Less is more

In the world of typography and design, something about which I knew a fair bit once upon a time, my all-time favourite quote comes from a man called Derek Birdsall. “White space is the lungs of the layout. It’s not there for aesthetic reasons. It’s there for physical reasons.” So, so true.

And white space doesn’t have to be all that white. The point can be made with shadow or silhouette, with obscurity and with suggestion. The negative can imply the positive, and all that jazz. A portrait is more than just a face lit-nicely-a-bit-from-the-side.

These portraits all have something of the spirit of Birdsall about them, I hope:

The charismatic Ben Hammersley–a most unusual angle, but one that shows off a distinctive piece of facial furniture. Also notable for the vertical division of the frame between face and not-face.
Exif*: 190mm; ISO 800; f/2.8; 1/200

 

And so to the ever-unassuming Robert Brook. Bit of an in-joke here: Robert is famous on the Internet for never having had a profile picture. It chimes with his modest personality, so an anti-portrait by way of silhouette gave me an interesting capture, and a bit of a laugh.

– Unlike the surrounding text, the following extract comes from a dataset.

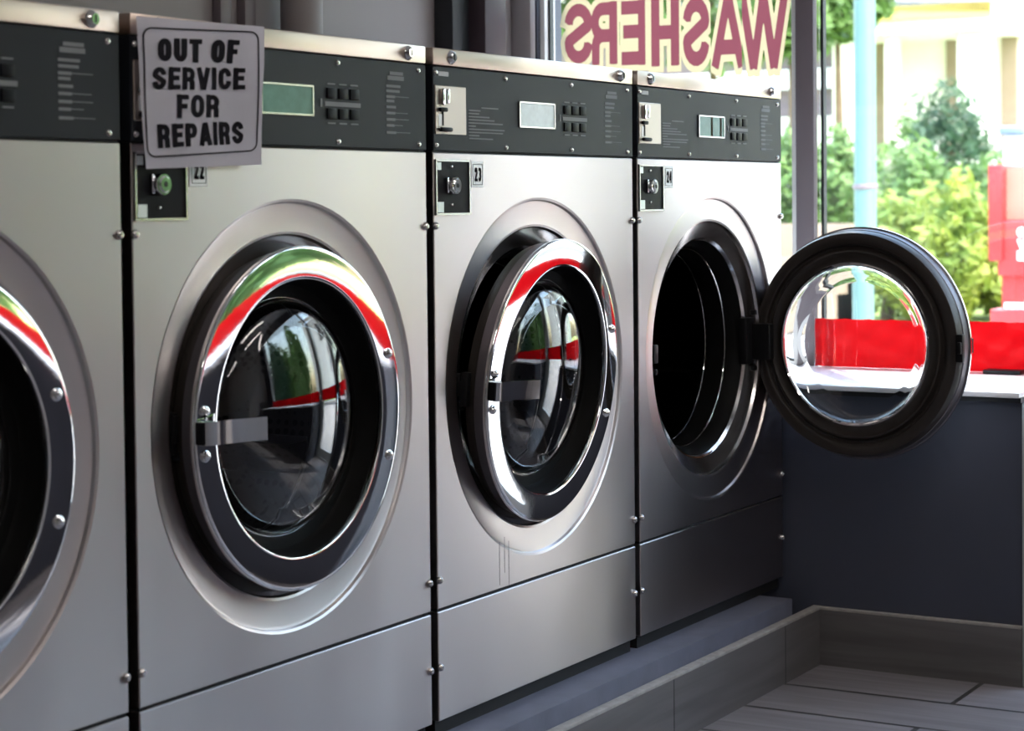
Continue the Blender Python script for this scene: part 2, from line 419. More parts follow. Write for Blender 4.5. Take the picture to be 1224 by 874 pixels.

A silhouette isn’t that tricky to produce. You either manually under-expose the subject so it becomes entirely black, or you fool your camera’s automatic settings into under-exposing–this is an example of the latter, with a fiercely bright window in the background causing the camera to drastically shorten the exposure time.
Exif: 70mm; ISO 400; f/4.5; 1/200

 

The shadow is the close cousin of the silhouette when it comes to portraits-that-aren’t-quite. Anthony Rose, flamboyant digital rebel and all that, has a great mane. So much so that casting it against his title slide said as much about his presence on stage than a dull old shot of his actual face.

OK, confession time. This is photoshopped. Well, adjusted in Photoshop, anyway. The shot was there, but Anthony’s shadow was quite foreshortened. So he’s been stretched out–only perhaps by 10%–but enough to give a better proportioned figure below the type.
Exif: 150mm; ISO 400; f/4.0; 1/160

 

Even without resorting to the dark trickery of shadows and silhouettes, the face shot without a face can still have an effect. The anonymous brass player at the summer fair doesn’t need a face as such: what we want to see is the crowd reflected (and oh, how beautifully reflected) in his instrument. That tells a story.

But WHERE IS THE PHOTOGRAPHER? No, I didn’t brush myself out of the reflection. Just a long lens, back in the crowd–enough to be able to pick up the intricacies of the reflection. Intensely bright sunlight meant I could drop the ISO right down to pick up every fine detail, and set an aperture which just about maximised the crispness of the frame.
Exif: 200mm; ISO 100; f/6.3; 1/320

 

Oh go on then. Just one more. Here we will allow ourselves the luxury of being able to see the subject’s face. At the Labour Party Conference last year, I covered the session where a quiet 16-year-old called Rory Weal “did a Hague” and wowed the delegates in the main hall. Brilliant speech, and as he emerged into the pitch-black backstage area I had a moment to get what may in years to come be a striking portrait of a very young politician right after his first big moment. Or not. You never know.

So this was all about using the Stygian gloom of the backstage blackout to bring through something of the isolated, yet poised sensation of a teenager in a too-big jacket who’s just realised he’s going to be on all the front pages tomorrow…

A frame only possible to shoot with everything set to manual: no camera metering setting can cope with that depth of darkness around the subject without attempting to lengthen the exposure to try and eke out some detail in all that gloom (and thereby burning out the details in the face). So, settings for low-light, and carefully asking Rory to nudge himself into a dim pool of light thrown directly downwards–producing a lighting set-up that could have been a prepared studio setting. (In thirty seconds, while minders homed in.)
Exif: 80mm; ISO 1600; f/2.8; 1/40

 

(In case you haven’t tried yet, clicking on these pictures should open them up in a nice lightbox–you can then use arrow keys to jump between them. If you like that sort of thing.)

*What the Exif notes mean: this is detailed data about how the photo was taken–first, the focal length of the lens, then ISO (the sensitivity of the sensor: low number for bright conditions, high for dark or indoors), then f number (the size of the hole that lets the light into the camera: low = big, high = small), finally the exposure time (how long the shutter is open) in seconds.